• WHAT YOU HAVE TO DO: Scan the listing below and copy every line holding "from".

*** INPUT DATA

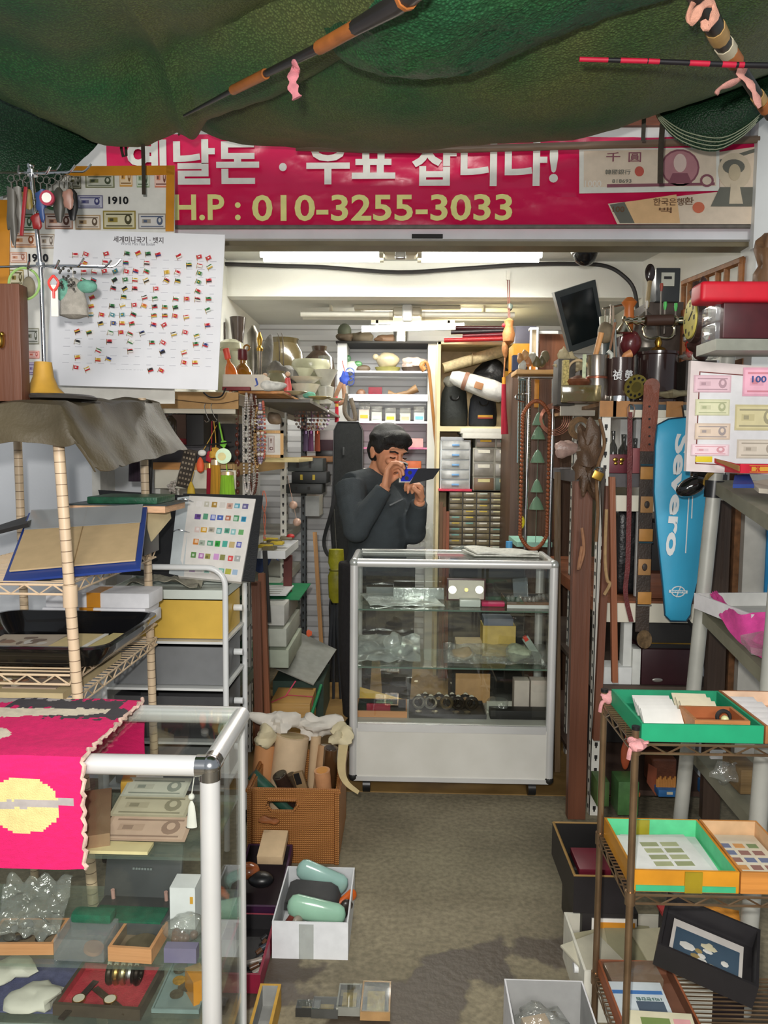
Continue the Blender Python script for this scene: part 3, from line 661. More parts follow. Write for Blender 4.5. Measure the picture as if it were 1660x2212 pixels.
for ri,row in enumerate(FL):
 for ci,it in enumerate(row.split()):
  x,y,cc=it.split(',');q=P(int(x)/3.32,340+int(y)/3.32,YP-.012-.03*(int(y)-520)/1140)
  c1,c2=FC[cc[0]],FC[cc[1]];bb=B(mt(c1,.3));a=rnd(-.5,.5);bb.x(TR(q,0,a))
  bb.grid(lambda u,v:((u-.5)*.0155,.0012*sin(u*6),(v-.5)*.0105),6,1,.0012,m=mt(c1,.3))
  if c1!=c2:
   bb.box((0,-.0009,-.0034),(.0155,.0012,.0036),m=mt(c2,.3))
   if ri%2:bb.box((0,-.0009,.0002),(.0155,.0012,.0034),m=mt(FC[random.choice('wgykr')],.3))
  else:bb.box((0,-.001,0),(.005,.0012,.004),m=mt(FC[random.choice('wy')],.3))
  bb.box((-.0085,0,-.002),(.0012,.0014,.0165),m=BRASS)
  cn=FN[cc[0]]+(' and '+FN[cc[1]]if cc[0]!=cc[1]else '')
  bb.top('flag_badge',f'tiny {cn} flag badge, {ON[ci]} from left in the {ON[ri]} row of the poster','badge','flag badges on the poster board')
for i in range(14):
 for j in range(13):
  q=pf((.11+.83*j/12),.175+.052*i);b.box((q.x,q.y-.0055,q.z),(rnd(.012,.022),.0006,.0016),m=paper((196,196,202)))
b.wout('print',t)['kind']='stuff'
t=T('display_folder','blue framed folder with beige card lying sloped on the rack','folder',P(150,1240,1.80))
ff=quad_map(P(62,1108,2.12),P(318,1095,2.12),P(303,1228,1.78),P(6,1255,1.76))
def quadp(b,f,u0,u1,v0,v1,off,th,m):
 n_=(f(1,0)-f(0,0)).cross(f(0,1)-f(0,0)).normalized();n_=n_ if n_.y<0 else-n_
 pts=[f(u0,v0),f(u0,v1),f(u1,v1),f(u1,v0)];return b.slab([p+n_*off for p in pts],-th if((pts[1]-pts[0]).cross(pts[3]-pts[0])).dot(n_)<0 else th,m)
BLUEF=plastic((40,66,138),.35)
b=B(BLUEF);quadp(b,ff,0,1,0,1,0,.006,BLUEF);b.wout('frame',t)
b=B(TAN);quadp(b,ff,.03,.96,.0,.90,.006,.004,paper((196,170,128)));quadp(b,ff,.50,.507,.0,.9,.008,.002,mt((150,124,84)));b.wout('card',t)
b=B(BAG);quadp(b,ff,.03,.97,.0,.33,.009,.001,glassy('film',(.9,.92,.93),.3,.1,(190,196,200),.5));b.wout('plastic_sleeve',t)
B(BLK).slab([P(0,1256,1.77),P(150,1248,1.78),P(160,1250,2.0),P(20,1252,2.0)][::-1],-.006).top('black_board','black board lying under the blue framed folder','board')
q0,q1=P(150,1106,2.16),P(357,1104,2.16)
b=B(mt((226,180,140),.6,0,.2,40,st=(1,1,14)));b.span(q0.x,q1.x,2.16,2.36,q0.z,P(150,1091,2.16).z,.002);b.span(q0.x-.005,q1.x+.006,2.155,2.37,P(150,1091,2.16).z,P(150,1088,2.16).z,m=plastic((60,70,72)));b.top('stamp_album','thick album with pale page block lying above the blue folder','album')
q0,q1=P(186,1085,2.17),P(338,1082,2.17);z1=P(190,1073,2.17).z;z0=P(150,1088,2.16).z
B(mt((34,88,62),.35,0,.3,40,.2,60)).span(q0.x,q1.x,2.175,2.35,z0,z1,.004).top('green_book','dark green book lying on top of the thick album','book')
B(BLK).span(P(150,1160,2.16).x,P(300,1160,2.16).x,2.2,2.34,1.07,P(150,1106,2.16).z,.002).top('black_case','black case standing behind the blue folder under the thick album','case')
b=B(paper((206,190,150)));b.slab([P(310,1110,2.2),P(326,1170,2.2),P(368,1120,2.3),P(366,1106,2.3)],-.004);b.top('loose_card','cream card sheet sticking out right of the thick album','card')
b=B(DARK).slab([P(-20,1150,2.0),P(-20,1140,2.2),P(88,1105,2.2),P(60,1130,2.0)][::-1],.01);b.top('dark_folder','dark grey folder jutting out at the left behind the blue folder','folder')
t=T('black_tray','glossy black serving tray holding prints on the beige rack','tray',(-.92,1.95,.86))
def rr(w_,d,r,z,n_=6):
 o=[]
 for cx,cy,a in((w_/2-r,-d/2+r,-pi/2),(w_/2-r,d/2-r,0),(-w_/2+r,d/2-r,pi/2),(-w_/2+r,-d/2+r,pi)):
  for i in range(n_+1):t_=a+pi/2*i/n_;o.append((cx+r*cos(t_),cy+r*sin(t_),z))
 return o
def rtray(b,w_,d,h,r=.05,fl=.03,th=.005,m=None):
 rings=[rr(w_-2*fl,d-2*fl,r*.7,0),rr(w_-fl*.6,d-fl*.6,r,h*.55),rr(w_,d,r,h),rr(w_+.012,d+.012,r,h-.004),rr(w_+.012,d+.012,r,h+.002),rr(w_-.006,d-.006,r,h+.002),rr(w_-fl*.7-.01,d-fl*.7-.01,r,h*.55),rr(w_-2*fl-.01,d-2*fl-.01,r*.7,th)]
 k=len(rings[0]);vs=[q for R_ in rings for q in R_];fs=[tuple(range(k))[::-1],tuple((len(rings)-1)*k+i for i in range(k))]
 for i in range(len(rings)-1):fs+=[(i*k+j,i*k+(j+1)%k,(i+1)*k+(j+1)%k,(i+1)*k+j)for j in range(k)]
 return b.add(vs,fs,m)
rtray(B(mt((16,16,17),.18,0,.1,coat=.4)),.44,.40,.055,.05,.035).out('tray_body',t)
def flat(name,label,cat,cx,cy,z,w_,d,th,m,rz=0,group=None,extra=None):
 b=B(m).x(TR((cx,cy,z),0,0,rz));b.box((0,0,th/2),(w_,d,th))
 if extra:extra(b,th)
 return b.x().top(name,label,cat,group)
def blots(cols,w_,d,n_=14):
 def f(b,th):
  for i in range(n_):
   sx,sy=rnd(.1,.3)*w_,rnd(.1,.3)*d;x,y=rnd(-.5,.5)*(w_-sx),rnd(-.5,.5)*(d-sy)
   b.add([(x+sx/2*cos(k*pi/4)*rnd(.6,1),y+sy/2*sin(k*pi/4)*rnd(.6,1),th+.0004+i*.00003)for k in range(8)],[tuple(range(8))],paper(random.choice(cols)))
 return f
flat('print','brownish old print lying at the left in the black tray','print',-1.0,1.92,.867,.17,.26,.004,paper((190,176,156)),.06,extra=blots([(150,120,100),(206,200,190),(128,110,96)],.16,.24))
flat('print','tan paper sheet with white edge in the middle of the black tray','print',-.865,1.93,.867,.1,.27,.005,paper((212,192,140)),-.03,extra=lambda b,th:b.box((.045,0,th),(.012,.27,.002),m=OFFW))
flat('print','cream and yellow print at the right end of the black tray','print',-.785,1.96,.867,.05,.24,.004,paper((206,190,130)),-.05,extra=lambda b,th:b.box((-.01,-.1,th),(.03,.035,.001),m=paper((230,60,130))))
b=B(paper((186,168,128))).span(-1.12,-.79,1.73,2.1,.795,.812);b.span(-1.1,-.97,1.75,2.0,.812,.815,m=paper((200,176,140)));b.span(-.95,-.82,1.76,1.98,.812,.815,m=paper((150,132,116)))
for i in range(30):b.ball((rnd(-1.08,-.84),rnd(1.77,1.95),.816),(.012,.01,.004),paper(random.choice([(120,84,60),(206,196,176),(150,120,96)])),6,4)
b.top('picture_album','tan album with small pictures lying under the black tray','album')
for i,(x0,x1,y0,y1,rz,lb)in enumerate(((87,318,1345,1320,0,'bottom white paper pack of the stack behind the black tray'),(90,314,1320,1305,.02,'thin middle white pack with orange tape behind the black tray'),(98,322,1303,1269,-.03,'thick top white pack with orange tape behind the black tray'))):
 a,c_=P(x0,y0,2.2),P(x1,y1,2.2);b=B(paper((228,228,232)));z0=.86+(.0,.034,.055)[i];z1=.86+(.034,.055,.1)[i]
 b.span(a.x,c_.x,2.2,2.33,z0,z1,.006 if i else.003)
 if i:xx=P((170,172,188)[i],1300,2.2).x;b.span(xx,xx+.04,2.197,2.3,z0+.002,z1+.001,m=ORT)
 b.top('paper_pack',lb,'paper','white paper packs on the rack')
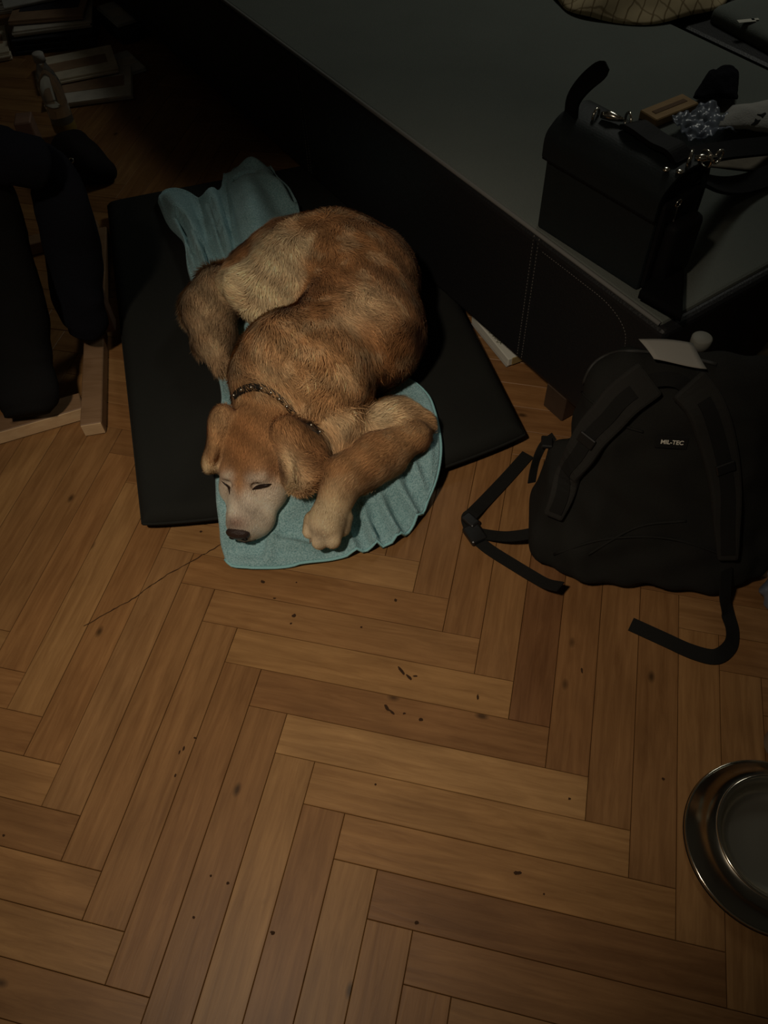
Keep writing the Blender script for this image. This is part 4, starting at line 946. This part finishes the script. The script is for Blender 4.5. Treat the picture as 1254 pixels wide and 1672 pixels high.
for (x, y), z, (sx, sy), an, mi, hh_, lab_ in pile:
    c = U(x, y, 0); a = Vector((math.cos(an), math.sin(an), 0)); b_ = Vector((-math.sin(an), math.cos(an), 0))
    nm_ = next(k for k in ('newspaper', 'magazine', 'leaflet', 'booklet', 'book', 'sheets', 'folder', 'stack') if k in lab_.split(' on ')[0].split(' right ')[0].split(' behind')[0].split(' at the ')[0]); nm_ = {'sheets': 'paper_sheets', 'stack': 'paper_stack'}.get(nm_, nm_)
    mb = MB(); n = max(2, int(hh_/.006))
    r_ = thing(nm_, lab_, 'book' if nm_ == 'book' else 'paper', c+Vector((0, 0, z)))
    for k in range(n):
        mb.rbox(c+Vector((random.uniform(-.004, .004), random.uniform(-.004, .004), z+.0015+hh_*(k+.5)/n)), (sx, sy, hh_/n*.92), (a, b_, Zv), .001, 1)
    mb.build('pages', PM[mi], r_)
    MB().rbox(c+Vector((0, 0, z+.0015+hh_+.0005)), (sx*.8, sy*.35, .0008), (a, b_, Zv), 0).build('printed_block', PM[(mi+1) % 4], r_)

# ------------------------------------------------------------------ dog bowl
M_steel = mat('brushed_steel', (.34, .32, .27), .22, .5, 1, bump=.02, bscale=90)
bc = U(1256, 1381, 0); bowl = thing('dog_bowl', 'round stainless steel dog bowl with broad base on the parquet', 'bowl', bc)
MB().lathe(bc, [(.110, .004), (.122, .003), (.126, .007), (.123, .012), (.114, .016), (.104, .036), (.097, .046), (.0915, .049)], 96).build('skirt', M_steel, bowl, True)
MB().lathe(bc, [(.0915, .049), (.087, .050), (.0835, .046), (.080, .036), (.077, .022), (.070, .015), (.062, .0135), (.03, .013), (0, .013)], 96).build('basin', mat('matte_steel', (.40, .38, .32), .42, .5, 1), bowl, True)
for rr, zz, rn_, nm_ in ((.0890, .0498, .0024, 'rim'), (.1235, .0105, .0022, 'base_edge')):
    MB().tube([bc+Vector((rr*math.cos(2*math.pi*k/96), rr*math.sin(2*math.pi*k/96), zz)) for k in range(97)], rn_, 10, False).build(nm_, mat('polished_steel_'+nm_, (.7, .66, .56), .14, .5, 1), bowl, True)
MB().lathe(bc, [(.110, .0015), (.124, .0012), (.1265, .004), (.124, .0062), (.110, .004), (.110, .0015)], 96).build('rubber_ring', mat('black_rubber', (.012, .012, .012), .6), bowl, True)

# ------------------------------------------------------------------ right edge: jar, wrapper, bags, cup
jc = U(1147, 551, .386); jar = thing('bottle', 'dark bottle with a pale round cap standing behind the backpack', 'bottle', (jc.x, jc.y, 0))
jb = Vector((jc.x, jc.y, 0))
MB().lathe(jb, [(0, .002), (.030, .002), (.032, .01), (.032, .27), (.028, .32), (.016, .345), (.015, .366), (0, .366)], 28).build('glass', mat('dark_glass', (.012, .012, .008), .2, .5), jar, True)
MB().lathe(jb, [(0, .364), (.0165, .364), (.0165, .385), (.014, .387), (0, .387)], 28).build('cap', mat('cap_grey', (.20, .20, .175), .6), jar, True)
M_or = mat('orange_wrapper', (.20, .055, .02), .5, .3, bump=.8, bscale=60, var=.5, vscale=20)
def lumpobj(name, label, cat, cs, m_, amp=.012, fr=60, h=.008):
    P = [np.array(q[:3]) for q in cs]; rs = [q[3] for q in cs]
    lo = np.min([p_-r for p_, r in zip(P, rs)], 0)-.03; hi = np.max([p_+r for p_, r in zip(P, rs)], 0)+.03
    f_ = Field(lo, hi, h); X = np.stack(np.meshgrid(*f_.ax, indexing='ij'), -1); F0 = np.full(f_.n, 1.)
    for p_, r in zip(P, rs): F0 = smin(F0, np.linalg.norm(X-p_, axis=-1)-r, .03)
    F0 = F0+amp*np.sin(X[..., 0]*fr+2*np.sin(X[..., 1]*fr*.7))*np.sin(X[..., 1]*fr+X[..., 2]*fr)
    f_.F = np.maximum(F0, .003-X[..., 2]).astype(np.float32); V, Q = surface_nets(f_)
    return tag(np_mesh(name, V, Q, m_, None), label, cat)
w0 = U(1262, 545, .27); w0 = (w0.x+.02, w0.y-.03)
lumpobj('plastic_bag', 'pale clear bag holding the orange wrapper at the right edge', 'bag', [(*w0, z, r) for z, r in ((.04, .055), (.09, .06), (.14, .058), (.19, .052), (.235, .040))], mat('greyish_film', (.07, .06, .04), .35, .3, bump=.6, bscale=80), .006, 70, .006)
lumpobj('wrapper', 'crumpled orange wrapper on top of the pale bag at the right edge', 'wrapper', [(w0[0]+.012, w0[1]+.0, .292, .022), (w0[0]+.03, w0[1]-.012, .288, .016)], M_or, .004, 90, .004)
lumpobj('plastic_bag', 'crinkled clear plastic bag on the floor right of the backpack', 'bag', [(*U(1279, 968, .045), .033), (*U(1303, 945, .05), .045)], M_poly, .006, 90, .005)
cc_ = U(1275, 1222, 0); cup = thing('cup', 'pale cup cut off by the right edge above the steel bowl', 'cup', cc_)
MB().lathe(cc_, [(0, .002), (.026, .002), (.030, .01), (.034, .075), (.0345, .078), (.032, .078), (.028, .012), (0, .01)], 28).build('cup_wall', mat('pale_plastic', (.35, .32, .27), .5), cup, True)

# ------------------------------------------------------------------ small litter on the floor
P = spline([U(x, y, .0012) for x, y in ((136, 1022), (180, 998), (225, 972), (262, 945), (310, 918), (362, 888))], 8)
P = [p_+Vector((random.uniform(-.0012, .0012), random.uniform(-.0012, .0012), 0)) for p_ in P]
tag(MB().tube(P, [random.uniform(.0004, .0011) for _ in P], 5).build('thread', mat('thread_brown', (.07, .038, .02), .9, .1)), 'thin dark thread lying on the parquet left of the towel', 'thread')

def speck(mb, x, y, r, el=1, an=0):
    c = U(x, y, .0004); n = 9; V = []
    for z in (0, .0006):
        for k in range(n):
            a = 2*math.pi*k/n; q = r*random.uniform(.6, 1.15); dx, dy = q*el*math.cos(a), q*math.sin(a)
            V.append(c+Vector((dx*math.cos(an)-dy*math.sin(an), dx*math.sin(an)+dy*math.cos(an), z)))
    mb.add(V, [tuple(range(n, 2*n))]+[(k, (k+1) % n, n+(k+1) % n, n+k) for k in range(n)])
mb = MB()
for x, y, r, el, an in ((480, 1005, .0035, 1.2, 0), (475, 1018, .002, 1, 0), (646, 980, .0035, .8, .3), (590, 1024, .002, 1, 0), (429, 950, .003, 1.5, -.4), (484, 951, .0015, 1, 0), (448, 977, .0015, 2, 0), (655, 1095, .0025, 4, -1.0), (668, 1106, .0025, 3, -.9), (678, 1104, .0015, 3, 0),
        (631, 1155, .0025, 3, -1.1), (640, 1163, .0022, 3, -.8), (660, 1165, .0018, 1.4, 0), (687, 1175, .003, 1.3, 0), (780, 1138, .002, 2.4, 1.4), (300, 1222, .0015, 3, 1.4), (293, 1228, .0012, 3, 1.4), (286, 1266, .0018, 1.6, 1.4), (318, 1205, .0018, 1.2, 0), (445, 1523, .0028, 1.4, 0), (372, 1442, .0022, 1, 0), (344, 1430, .0018, 1, 0),
        (316, 1498, .002, 1, 0), (6, 1364, .002, 1, 0), (930, 1304, .002, 1.2, 0), (845, 1425, .003, 2, 0), (888, 1460, .0015, 1, 0), (950, 1095, .0018, 2.6, 1.5), (1083, 1272, .0025, 1, 0), (680, 1507, .0025, 1.2, 0), (328, 868, .0022, 1.2, 0), (613, 1281, .0018, 1, 0)):
    speck(mb, x, y, r, el, an)
tag(mb.build('floor_specks', mat('speck_dark', (.05, .026, .014), .9, .1)), 'scattered small dark specks and scuffs on the parquet', 'dirt', None, 'stuff')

******

• EXPECTED ANSWER:
Continue the Blender Python script for this scene: part 3, from line 661. More parts follow. Write for Blender 4.5. Measure the picture as if it were 1660x2212 pixels.
  bb.top('flag_badge',f'tiny {cn} flag badge, {ON[ci]} from left in the {ON[ri]} row of the poster','badge','flag badges on the poster board')